E está a ser chutada por quem tem responsabilidade...de uns para os outros. É possível continuarmos mais tempo nesta situação?
Sinceramente, acho que aquilo que tranquilizaria a opinião pública era dizer-se: “De facto, há de aqui dúvidas. Eventualmente houve um erro porque realmente o SIS tem competências definidas na lei, e não passam pela prática de atos de polícia. Realmente, se calhar, na altura, devia ter-se procedido de outra forma”.
Para assumir que houve um erro, tem de haver responsabilidades. Quem é que se demitiria, nesse caso?
Permita-me, mas nestas coisas sou muito mais conservador do que a maior parte das pessoas. Não acho logo que exista razão para as pessoas se demitirem. A ter existido um erro - e eu acho que existiu - é haver uma comunicação a dizer: “Vamos alterar os nossos procedimentos internos, fizemos uma ponderação e isto não ocorrerá”. Acho que é isto que as pessoas estão à espera.
Estão à espera. Só que, ao mesmo tempo escutamos uma versão comum, de Adélio Neiva Cruz e também de Graça Mira Gomes, dizendo que o SIS agiu sem que houvesse na altura qualquer suspeita de estar na presença de um crime. Antes, tínhamos ouvido o primeiro-ministro a dizer que houve um roubo.
Aí realmente tem de se clarificar, mas isso já é uma questão de natureza jurídica. Realmente deixa alguma perplexidade que, ao mais alto nível do governo, se fale de roubo.
Aliás, sem salvaguardar a presunção de inocência.

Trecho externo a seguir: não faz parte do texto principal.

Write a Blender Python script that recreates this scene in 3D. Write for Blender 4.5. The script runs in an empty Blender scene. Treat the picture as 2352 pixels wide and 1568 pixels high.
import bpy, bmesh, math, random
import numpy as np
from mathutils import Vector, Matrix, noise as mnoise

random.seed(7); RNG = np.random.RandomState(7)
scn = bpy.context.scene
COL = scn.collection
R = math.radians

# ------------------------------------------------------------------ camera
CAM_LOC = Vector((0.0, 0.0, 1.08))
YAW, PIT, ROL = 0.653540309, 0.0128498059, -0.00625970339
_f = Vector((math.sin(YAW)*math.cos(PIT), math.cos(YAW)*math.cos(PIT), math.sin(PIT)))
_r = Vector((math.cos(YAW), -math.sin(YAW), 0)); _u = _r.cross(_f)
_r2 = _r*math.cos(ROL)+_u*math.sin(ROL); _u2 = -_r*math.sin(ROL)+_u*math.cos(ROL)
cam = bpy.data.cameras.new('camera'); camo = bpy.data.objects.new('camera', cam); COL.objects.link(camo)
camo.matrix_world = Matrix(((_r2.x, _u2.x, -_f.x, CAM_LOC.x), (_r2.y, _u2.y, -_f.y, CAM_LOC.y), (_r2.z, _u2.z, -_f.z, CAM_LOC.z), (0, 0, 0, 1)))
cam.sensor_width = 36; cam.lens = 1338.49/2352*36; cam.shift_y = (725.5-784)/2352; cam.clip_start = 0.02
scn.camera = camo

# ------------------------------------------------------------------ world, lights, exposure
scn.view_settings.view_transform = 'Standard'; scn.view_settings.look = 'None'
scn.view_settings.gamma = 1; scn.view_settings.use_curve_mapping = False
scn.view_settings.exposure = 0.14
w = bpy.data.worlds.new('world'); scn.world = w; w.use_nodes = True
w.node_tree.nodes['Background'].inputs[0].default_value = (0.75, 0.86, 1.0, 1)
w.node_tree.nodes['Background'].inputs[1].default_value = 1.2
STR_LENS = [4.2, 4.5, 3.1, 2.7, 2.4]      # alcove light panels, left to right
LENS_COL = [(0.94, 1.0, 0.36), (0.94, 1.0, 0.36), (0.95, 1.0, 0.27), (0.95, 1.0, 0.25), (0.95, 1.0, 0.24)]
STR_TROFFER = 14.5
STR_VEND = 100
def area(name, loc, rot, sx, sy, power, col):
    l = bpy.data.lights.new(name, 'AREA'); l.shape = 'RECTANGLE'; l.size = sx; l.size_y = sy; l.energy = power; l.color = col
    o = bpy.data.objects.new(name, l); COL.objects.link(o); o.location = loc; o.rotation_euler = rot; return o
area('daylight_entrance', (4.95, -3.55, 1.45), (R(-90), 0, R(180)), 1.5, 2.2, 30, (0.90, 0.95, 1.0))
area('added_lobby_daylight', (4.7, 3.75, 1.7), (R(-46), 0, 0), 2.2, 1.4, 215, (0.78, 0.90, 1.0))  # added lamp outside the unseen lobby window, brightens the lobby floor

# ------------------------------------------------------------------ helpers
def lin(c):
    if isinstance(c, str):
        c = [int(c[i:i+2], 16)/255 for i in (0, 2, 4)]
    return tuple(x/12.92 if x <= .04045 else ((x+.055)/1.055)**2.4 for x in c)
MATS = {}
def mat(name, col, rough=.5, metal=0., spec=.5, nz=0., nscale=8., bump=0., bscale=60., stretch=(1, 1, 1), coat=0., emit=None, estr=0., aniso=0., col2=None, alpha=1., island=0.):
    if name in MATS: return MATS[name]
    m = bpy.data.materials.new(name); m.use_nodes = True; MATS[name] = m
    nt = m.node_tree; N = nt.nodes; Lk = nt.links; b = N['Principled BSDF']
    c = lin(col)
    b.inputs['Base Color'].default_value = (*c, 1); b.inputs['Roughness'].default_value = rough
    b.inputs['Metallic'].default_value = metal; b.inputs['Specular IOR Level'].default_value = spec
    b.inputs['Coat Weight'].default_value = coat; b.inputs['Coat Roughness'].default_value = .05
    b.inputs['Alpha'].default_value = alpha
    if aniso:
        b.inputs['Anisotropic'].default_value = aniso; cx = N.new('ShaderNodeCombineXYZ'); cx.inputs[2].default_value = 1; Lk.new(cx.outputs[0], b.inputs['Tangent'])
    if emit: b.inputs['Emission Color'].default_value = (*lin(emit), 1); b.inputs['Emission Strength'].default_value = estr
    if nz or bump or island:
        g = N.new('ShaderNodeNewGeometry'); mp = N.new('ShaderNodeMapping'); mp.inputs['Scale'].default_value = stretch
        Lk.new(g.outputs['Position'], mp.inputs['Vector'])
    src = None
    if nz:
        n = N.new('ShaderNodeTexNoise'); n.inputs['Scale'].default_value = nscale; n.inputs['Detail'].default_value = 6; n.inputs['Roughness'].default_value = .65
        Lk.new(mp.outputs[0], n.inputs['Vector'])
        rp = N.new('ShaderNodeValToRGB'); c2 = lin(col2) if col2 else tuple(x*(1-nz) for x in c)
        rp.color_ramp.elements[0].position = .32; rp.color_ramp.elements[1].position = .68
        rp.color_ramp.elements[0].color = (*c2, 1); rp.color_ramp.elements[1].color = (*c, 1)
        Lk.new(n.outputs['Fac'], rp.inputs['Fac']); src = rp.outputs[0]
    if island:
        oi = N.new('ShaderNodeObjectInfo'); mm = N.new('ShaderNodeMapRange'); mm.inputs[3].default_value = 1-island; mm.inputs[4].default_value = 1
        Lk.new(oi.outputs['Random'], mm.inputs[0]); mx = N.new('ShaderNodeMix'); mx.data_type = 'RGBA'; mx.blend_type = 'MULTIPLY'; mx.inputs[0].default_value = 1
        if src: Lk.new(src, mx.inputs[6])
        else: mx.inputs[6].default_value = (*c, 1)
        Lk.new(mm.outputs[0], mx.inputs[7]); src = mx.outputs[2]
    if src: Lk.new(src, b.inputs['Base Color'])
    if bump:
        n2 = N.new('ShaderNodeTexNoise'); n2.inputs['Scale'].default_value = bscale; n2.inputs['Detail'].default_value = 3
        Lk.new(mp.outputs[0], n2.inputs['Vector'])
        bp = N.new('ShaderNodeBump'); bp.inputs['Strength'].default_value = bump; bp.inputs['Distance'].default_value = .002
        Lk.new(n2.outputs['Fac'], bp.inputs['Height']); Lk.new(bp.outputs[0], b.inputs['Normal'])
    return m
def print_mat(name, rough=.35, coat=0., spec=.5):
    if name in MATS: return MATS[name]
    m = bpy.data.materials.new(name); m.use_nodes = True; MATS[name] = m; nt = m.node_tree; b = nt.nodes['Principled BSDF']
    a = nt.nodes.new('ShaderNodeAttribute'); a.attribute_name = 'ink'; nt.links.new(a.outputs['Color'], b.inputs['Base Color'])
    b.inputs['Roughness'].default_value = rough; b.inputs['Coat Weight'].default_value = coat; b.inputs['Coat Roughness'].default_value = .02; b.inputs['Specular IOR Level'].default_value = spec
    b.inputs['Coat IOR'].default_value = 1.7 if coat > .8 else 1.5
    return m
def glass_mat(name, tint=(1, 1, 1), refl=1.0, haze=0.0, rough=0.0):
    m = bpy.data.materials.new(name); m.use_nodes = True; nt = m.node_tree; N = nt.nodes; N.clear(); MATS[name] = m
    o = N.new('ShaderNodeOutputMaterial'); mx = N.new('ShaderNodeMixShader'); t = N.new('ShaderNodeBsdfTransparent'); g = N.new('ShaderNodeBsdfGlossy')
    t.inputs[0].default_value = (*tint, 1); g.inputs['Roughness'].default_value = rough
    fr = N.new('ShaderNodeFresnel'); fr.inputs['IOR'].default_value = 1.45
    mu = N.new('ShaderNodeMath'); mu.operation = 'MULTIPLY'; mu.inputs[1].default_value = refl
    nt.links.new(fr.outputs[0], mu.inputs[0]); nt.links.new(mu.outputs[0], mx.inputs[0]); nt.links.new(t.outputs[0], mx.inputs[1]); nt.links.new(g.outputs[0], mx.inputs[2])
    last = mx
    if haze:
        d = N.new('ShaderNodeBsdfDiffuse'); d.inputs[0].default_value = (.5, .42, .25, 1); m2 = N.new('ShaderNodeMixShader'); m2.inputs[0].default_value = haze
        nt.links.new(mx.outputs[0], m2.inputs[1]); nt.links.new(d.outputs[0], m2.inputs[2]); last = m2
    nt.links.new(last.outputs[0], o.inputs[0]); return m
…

E depois os serviços venham desmentir dizendo que fizeram uma apreciação e não encontraram qualquer indício da prática de crime.
E quando há uma contradição destas não deveria haver demissões?

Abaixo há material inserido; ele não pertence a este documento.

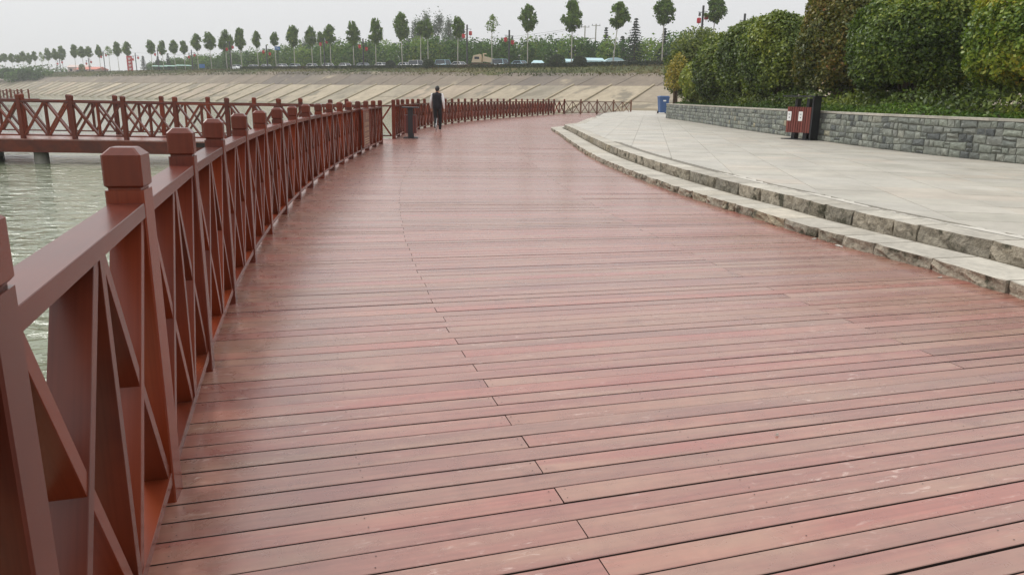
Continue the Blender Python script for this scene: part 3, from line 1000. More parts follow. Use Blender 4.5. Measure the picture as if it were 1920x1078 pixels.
# core (mortar) and coping
vs, fs = [], []
qs = np.arange(0, WS, 0.5)
for s in qs:
    for off, z in ((0.0, -0.02), (0.0, WH - 0.056), (0.30, WH - 0.056), (0.30, -0.02)):
        p = wp(s, off); vs.append((p[0] - O[0], p[1] - O[1], z))
for i in range(len(qs) - 1):
    for k in range(4):
        a = i * 4 + k; b_ = i * 4 + (k + 1) % 4
        fs.append((a, b_, b_ + 4, a + 4))
fs.append((0, 3, 2, 1)); e = 4 * (len(qs) - 1); fs.append((e, e + 1, e + 2, e + 3))
obj('mortar_core', mesh_from(vs, fs), M['wallmortar'], wall)
s = 0.0
while s < WS - 0.3:
    L = random.uniform(0.7, 0.95); e = min(s + L, WS)
    vs = []
    for q in (s + 0.004, e - 0.004):
        for off, z in ((-0.035, WH - 0.053), (-0.035, WH - 0.004), (-0.028, WH), (0.32, WH), (0.32, WH - 0.053)):
            p = wp(q, off + random.uniform(-.003, .003)); vs.append((p[0] - O[0], p[1] - O[1], z))
    fs = [(k, (k + 1) % 5, (k + 1) % 5 + 5, k + 5) for k in range(5)] + [(4, 3, 2, 1, 0), (5, 6, 7, 8, 9)]
    obj('coping_stone', mesh_from(vs, fs, None, [random.random()] * 10), M['coping'], wall)
    s = e
# end return of the wall running back from its far corner
ret = MB()
p0 = wp(WS, 0.0)
for c_ in range(5):
    s = 0
    while s < 5.0:
        L = random.choice([0.3, 0.4, 0.5])
        ret.box((p0[0] + 0.15 + s + L / 2 - O[0], p0[1] + 0.05 + 0.28 * s - O[1], (courses[c_] + courses[c_ + 1]) / 2), (L - 0.015, 0.3, courses[c_ + 1] - courses[c_] - 0.015), 0.27, random.random())
        s += L
tag(ret.build('end_stones', M['wallstone'], wall), kind='stuff')
# soil bed
vs, fs = [], []
for s in qs:
    p = wp(s, 0.31); q = wp(s, 1.4); r_ = (max(p[0] + 9, 19), p[1] + 1.0)
    vs += [(p[0], p[1], H2 + WH - 0.06), (q[0], q[1], H2 + WH + 0.08), (r_[0], r_[1], H2 + WH + 0.25)]
for i in range(len(qs) - 1):
    for k in range(2):
        a = 3 * i + k; fs.append((a, a + 1, a + 4, a + 3))
tag(obj('planter_bed', mesh_from(vs, fs), M['soil']), 'brown soil of the raised shrub bed', kind='structure')
BED = H2 + WH + 0.05

# big shrubs in the bed
def big_shrub(x, y, rx, ry, top, k, size, mat, label, seed, bottom=0.5, tintf=None, amp=0.16, power=2.25, name='rounded_shrub', shell=0.2):
    t = empty(name, (x, y, BED), label=label, cat='shrub', group='big shrubs behind the stone wall')
    obj('crown', bush_mesh(rx, ry, top - BED, k, size, seed, power, amp, bottom, tintf, shell), mat, t)
    stems((top - BED) * 0.7, min(rx, ry) * 0.7, 7, 0.06, 'stem', M['trunk'], t)
    return t
yel = lambda P: 0.34 * np.exp(-(((P[:, 0] + 1.2) / 0.7) ** 2 + ((P[:, 2] - 1.1) / 0.55) ** 2)) + 0.3 * np.exp(-(((P[:, 0] + 1.5) / 0.4) ** 2 + ((P[:, 2] - 2.6) / 0.3) ** 2))
big_shrub(12.2, 17.5, 2.0, 2.1, 4.5, 88000, 0.103, M['leaf_bright'], 'nearest big dense green shrub with yellow tips at the right picture edge', 3, 0.72, yel)
big_shrub(14.9, 14.2, 1.9, 2.2, 4.6, 22000, 0.13, M['leaf_bright'], 'dense green shrub cut off by the right picture edge, behind the yellow-tipped one', 4, 0.4)
big_shrub(11.35, 22.3, 1.75, 2.0, 4.95, 88000, 0.103, M['leaf_green'], 'tall dark green domed shrub just right of the slatted bin', 11, 0.75)
big_shrub(11.3, 27.0, 1.7, 2.0, 5.3, 56000, 0.118, M['leaf_red'], 'bronze and reddish green shrub rising behind the slatted bin', 17, 0.7, amp=0.18)
big_shrub(10.85, 31.6, 1.6, 1.95, 4.95, 44000, 0.13, M['leaf_olive'], 'dark olive green shrub left of the slatted bin, tallest of the middle ones', 23, 0.6, amp=0.2)
big_shrub(10.9, 35.9, 1.6, 1.85, 4.9, 36000, 0.14, M['leaf_olive'], 'olive shrub with uneven top behind the middle of the wall', 29, 0.5, amp=0.2)
big_shrub(10.75, 39.9, 1.5, 1.8, 4.55, 26000, 0.165, M['leaf_olive'], 'lower olive shrub above the far stretch of the wall', 31, 0.25, amp=0.2)
big_shrub(10.6, 43.4, 1.3, 1.9, 3.5, 18000, 0.17, M['leaf_olive'], 'small low olive shrub at the far corner of the wall', 37, 0.1, amp=0.2)
big_shrub(11.6, 49.5, 1.9, 1.6, 5.5, 15000, 0.17, M['leaf_pale'], 'loose light green shrub standing behind the far wall corner', 41, 0.3, amp=0.35, power=2.0, shell=0.6)
big_shrub(9.9, 47.7, 0.7, 0.75, 3.9, 2300, 0.15, M['leaf_yellow'], 'thin autumn yellow shrub at the far wall corner beside the blue bin', 43, 0.9, amp=0.4, power=2.0, shell=0.7, name='yellow_shrub')
big_shrub(15.5, 30.0, 2.4, 7.0, 4.6, 14000, 0.24, M['leaf_green'], 'long green hedge mass behind the front row of shrubs', 47, 0.0)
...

Peço-lhe autorização para ser um bocadinho mais conservador. Não me parece que tenha de haver demissões. Têm que ser retiradas consequências do ponto de vista dos processos e do ponto de vista da atuação. É isso que tranquilizará a opinião pública. Aquilo que nós estamos a começar a sentir é que as pessoas começam a perguntar-se: “É possível que o SIS, de repente, me aborde na rua e peça a minha identificação, me detenha? Essa é a dúvida que começa a existir.
Fica a dúvida. E, desde logo, saber nesta altura qual foi a justificação para a atuação do SIS e se existiam documentos classificados naquele computador.

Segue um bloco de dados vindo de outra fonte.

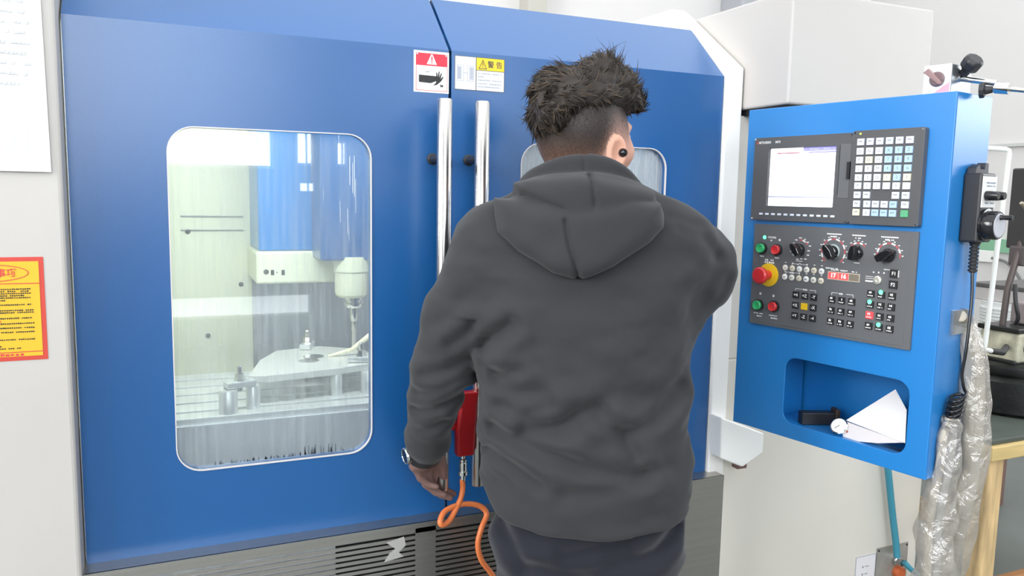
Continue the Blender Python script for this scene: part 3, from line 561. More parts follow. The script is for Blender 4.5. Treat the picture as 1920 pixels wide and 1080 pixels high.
# operator panel
op = MB().plate(rrect(0.0375, 1.180, 0.4225, 1.412, 0.002, 2), 0.006, (), lambda a, b, d: (a, -0.006+d, b)).build('operator_panel', PANELG, CP, bevel=0.002)
fo = F(0.006)
bx((0.058, -0.0068, 1.186), (0.408, -0.0055, 1.405)).build('panel_face', PANELG, op, bevel=0.0005)
fo = F(0.0068)
def push(x, z, m, lab, r=0.0105):
    b = MB().lathe([(0, 0), (r*1.25, 0), (r*1.25, 0.005), (r*1.02, 0.0058), (0, 0.0058)], (x, -0.0065, z), (0, -1, 0), 20).build('button_collar', BLACKP, op, smooth=True)
    o = MB().lathe([(0, 0), (r, 0), (r, 0.0055), (r*0.9, 0.0068), (r*0.8, 0.006), (0, 0.006)], (x, -0.0120, z), (0, -1, 0), 20).build('push_button', m, op, smooth=True); o['label'] = lab
push(0.064, 1.357, GRNB, 'upper green button'); push(0.105, 1.356, REDB, 'upper red button'); push(0.063, 1.225, GRNB, 'lower green button'); push(0.106, 1.227, REDB, 'lower red button')
MB().lathe([(0, 0), (0.0265, 0), (0.0265, 0.002), (0.022, 0.003), (0, 0.003)], (0.085, -0.0068, 1.297), (0, -1, 0), 28).build('stop_ring', YELB, op, smooth=True)['label'] = 'yellow ring'
MB().lathe([(0, 0), (0.011, 0), (0.011, 0.018), (0.0165, 0.020), (0.019, 0.024), (0.019, 0.031), (0.016, 0.0345), (0, 0.0355)], (0.085, -0.0098, 1.297), (0, -1, 0), 26).build('stop_button', REDB, op, smooth=True)['label'] = 'red mushroom button'
MB().lathe([(0, 0), (0.0045, 0), (0.003, 0.0022), (0, 0.0022)], (0.068, -0.0068, 1.382), (0, -1, 0), 12).build('indicator_lamp', LEDG, op, smooth=True)
# rotary knobs with printed scales
k = MB(); kr = MB()
def arc(mb, x, z, r0, r1, a0, a1, d=0.0003, n=None):
    n = n or max(3, int(abs(a1-a0)/0.15)); o = []; i_ = []
    for q in range(n+1):
        a = math.radians(a0)+(math.radians(a1)-math.radians(a0))*q/n; o.append((x+r1*math.sin(a), z+r1*math.cos(a))); i_.append((x+r0*math.sin(a), z+r0*math.cos(a)))
    mb.plate(o+i_[::-1], d, (), lambda a, b, dd: (a, -0.0068-d+dd, b))
def knob(x, z, ang, r, skirt=False):
    if skirt: MB().lathe([(0, 0), (r*1.22, 0), (r*1.22, 0.002), (r*1.15, 0.0025), (0, 0.0025)], (x, -0.0068, z), (0, -1, 0), 28).build('knob_skirt', mat('knob_skirt_grey', (0.30, 0.36, 0.36), 0.4), op, smooth=True)
    o = MB().lathe([(0, 0), (r, 0), (r, 0.004), (r*0.9, 0.007), (r*0.8, 0.010), (0, 0.010)], (0, 0, 0), (0, -1, 0), 24)
    o.plate([(-r*0.45, -r*1.15), (r*0.45, -r*1.15), (r*0.62, 0), (r*0.40, r*1.05), (0, r*1.35), (-r*0.40, r*1.05), (-r*0.62, 0)], 0.022, (), lambda a, b, d: (a, -0.024+d, b))
    ob = o.build('selector_knob', BLACKG, op, bevel=0.0016); ob.location = (x, -0.0070, z); ob.rotation_euler = (0, math.radians(ang), 0); return ob
knob(0.164, 1.3605, -38, 0.0125); knob(0.244, 1.361, -35, 0.0135, True); knob(0.300, 1.3625, 8, 0.0125); knob(0.366, 1.3625, 58, 0.0140)
for x, z, r, a0, a1, n in ((0.244, 1.361, 0.027, -140, 140, 13), (0.300, 1.363, 0.020, -50, 50, 5), (0.366, 1.3625, 0.024, -100, 100, 9), (0.164, 1.361, 0.020, -10, 60, 3)):
    for i in range(n):
        a = a0+(a1-a0)*i/n; w = (a1-a0)/n
        arc(k if i % 2 else kr, x, z, r-0.0015, r+0.0018, a, a+w*0.92)
        t = math.radians(a+w/2); quad2(k, x+(r+0.005)*math.sin(t)-0.0018, z+(r+0.005)*math.cos(t)-0.001, x+(r+0.005)*math.sin(t)+0.0018, z+(r+0.005)*math.cos(t)+0.001, fo)
for i in range(14):
    t = math.radians(-130+i*25); r = 0.021+0.002*(i % 3); quad2(k, 0.164+r*math.sin(t)-0.003, 1.361+r*math.cos(t)-0.0011, 0.164+r*math.sin(t)+0.003, 1.361+r*math.cos(t)+0.0011, fo)
for x, z, w in ((0.244, 1.3985, 0.017), (0.300, 1.3985, 0.015), (0.366, 1.3985, 0.018)):
    quad2(k, x-w, z-0.0012, x+w, z+0.0012, fo); scribble(k, x-w*0.5, z-0.0055, x+w*0.5, 0.004, fo, RN, w=0.0032)
text_mb('POWER', 0.0062, lambda a, b, d: (a+0.089, -0.0068-d, b+1.3825), mb=k, bold=0.0001); scribble(k, 0.079, 1.376, 0.092, 0.005, fo, RN, w=0.006); scribble(k, 0.107, 1.378, 0.114, 0.007, fo, RN, w=0.007)
for x, z, w, h in ((0.064, 1.3385, 0.006, 0.0035), (0.105, 1.3375, 0.006, 0.0035), (0.085, 1.331, 0.012, 0.0045), (0.085, 1.3255, 0.013, 0.005), (0.063, 1.2515, 0.007, 0.006), (0.106, 1.2505, 0.007, 0.006), (0.063, 1.2055, 0.014, 0.003), (0.063, 1.1995, 0.009, 0.0035), (0.106, 1.2055, 0.014, 0.003), (0.106, 1.1995, 0.009, 0.0035), (0.244, 1.326, 0.015, 0.003), (0.262, 1.3235, 0.02, 0.0025), (0.164, 1.335, 0.009, 0.0025), (0.300, 1.342, 0.007, 0.0025), (0.366, 1.334, 0.007, 0.0025)):
    scribble(k, x-w, z, x+w, h, fo, RN, w=h*1.1)
def bracket(x0, x1, z, h, cx, w):
    quad2(k, x0, z, cx-w, z+0.0009, fo); quad2(k, cx+w, z, x1, z+0.0009, fo); quad2(k, x0, z-h, x0+0.0009, z, fo); quad2(k, x1-0.0009, z-h, x1, z, fo); scribble(k, cx-w*0.8, z, cx+w*0.8, 0.004, fo, RN, w=0.0042)
bracket(0.158, 0.209, 1.2735, 0.004, 0.184, 0.009); bracket(0.247, 0.297, 1.2745, 0.005, 0.272, 0.009); bracket(0.145, 0.184, 1.3275, 0.004, 0.162, 0.004); bracket(0.130, 0.166, 1.3075, 0.004, 0.146, 0.007)
for i in range(6):
    for j in range(2):
        o = MB().lathe([(0, 0), (0.0066, 0), (0.0066, 0.0014), (0.0058, 0.002), (0, 0.002)], (0.1285+i*0.0183, -0.0068, 1.3175-j*0.0205), (0, -1, 0), 18).build('round_key', mat('round_key_%d%d' % (i, j), [(0.72, 0.70, 0.62), (0.66, 0.60, 0.46), (0.78, 0.77, 0.74)][(i+2*j) % 3], 0.5), op, smooth=True)
        scribble(kr if False else k, 0, 0, 0, 0.001, fo, RN)
        quad2(k, 0.1285+i*0.0183-0.002, 1.3295-j*0.0205-0.001, 0.1285+i*0.0183+0.002, 1.3295-j*0.0205+0.0006, fo)
ri = MB()
for i in range(6):
    for j in range(2): scribble(ri, 0.1285+i*0.0183-0.003, 1.3175-j*0.0205, 0.1285+i*0.0183+0.003, 0.0035, F(0.0088), RN, w=0.003)
ri.build('round_key_print', INK, op)
def sq(x, z, legend=None, m=KEYK, w=0.0075, bar=True, name='square_key'):
    b = MB().box((-w, -0.0095, -w*0.95), (w, -0.0066, w*0.95)); fk = lambda a, c, d: (a, -0.0095-d, c)
    if legend: text_mb(legend, 0.0095, fk, mb=b, mi=1, bold=0.0002)
    elif bar:
        scribble(b, -w*0.5, w*0.35, w*0.5, w*0.7, fk, RN, mi=1, w=w*0.45); scribble(b, -w*0.8, -w*0.5, w*0.85, w*0.35, fk, RN, mi=1, w=w*0.3)
    o = b.build(name, [m, WINK], op); o.location = (x, 0, z); return o
JG = ['+4', '+Z', '-Y', '+X', '', '-X', '+Y', '-Z', '-4']
for i in range(9):
    o = sq(0.161+(i % 3)*0.0225, 1.2600-(i//3)*0.0232, JG[i], KEYK if i != 4 else YELB, bar=(i != 4))
    if i == 4: o['label'] = 'yellow square key'
for i in range(9): sq(0.2495+(i % 3)*0.0228, 1.2605-(i//3)*0.0235)
sq(0.3815, 1.3275, 'F1', w=0.0085); sq(0.381, 1.3055, 'F2', w=0.0085)
MB().box((0.3898, -0.0096, 1.3205), (0.3905, -0.0066, 1.3345)).build('key_edge_mark', WINK, op)
for i in range(12):
    c, r = i % 3, i//3; x, z = 0.336+c*0.0223, 1.2825-r*0.0220
    o = sq(x, z, m=LEDR if i == 6 else KEYK)
    if i == 6: o['label'] = 'lit red square key'
    if i in (1, 3, 10): MB().lathe([(0, 0), (0.0046, 0), (0.0036, 0.0022), (0, 0.0022)], (x-0.001, -0.0095, z+0.0055), (0, -1, 0), 14).build('key_lamp', LEDG, op, smooth=True)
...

Eu acho que essa dúvida é o que tem de ser esclarecido. Independentemente se as pessoas ficam, se não ficam, a dúvida tem que ser esclarecida. Tem de haver, de quem de direito - e aqui não é forçosamente o SIS, porque acho que o SIS e o SIED se devem resguardar ao máximo - para isso é que existe o secretário-geral do SIRP e, também o Conselho de Fiscalização.
Pois é, mas logo a primeira intervenção que tiveram foi para dizer: “Não, foi tudo normal”. Em quem é que as pessoas vão confiar?
Terão que repensar, também. Eu tenho muito apreço pelo diretor do SIS, e admiração pela circunstância de ter assumido responsabilidades, mas acho que aqui, no fundo, a responsabilidade é do sistema em geral.
Mas se é do sistema em geral, e havendo estas contradições...em última análise não seria responsabilidade do ministro Galamba e do próprio primeiro-ministro?
Bem, o ministro Galamba e o primeiro-ministro eventualmente terão cometido alguma imprecisão na qualificação dos factos quando disseram é que tinha existido um roubo. De resto, não encontro aqui mais nenhuma situação censurável. Existem dúvidas sobre a forma como as coisas se processaram. Mas, na verdade, existiu uma comunicação de eventuais situações, podiam ser danosas para a segurança da República. E, depois, tratou-se dos Serviços atuarem. Na verdade, não vejo que o SIS pudesse...ainda que, com o consentimento da pessoa que tinha a posse do computador. Trata-se de um ato de polícia, é um ato material de policia, é uma apreensão de um equipamento.
Acha que deveria haver uma comissão de inquérito a este caso?
Sinceramente tenho muitas reticências em relação a Comissões de Inquérito que incidam sobre Serviços tão sensíveis como são os Serviços que integram o SIRP, expor demasiado aquilo que é o funcionamento interno dos Serviços de Informações.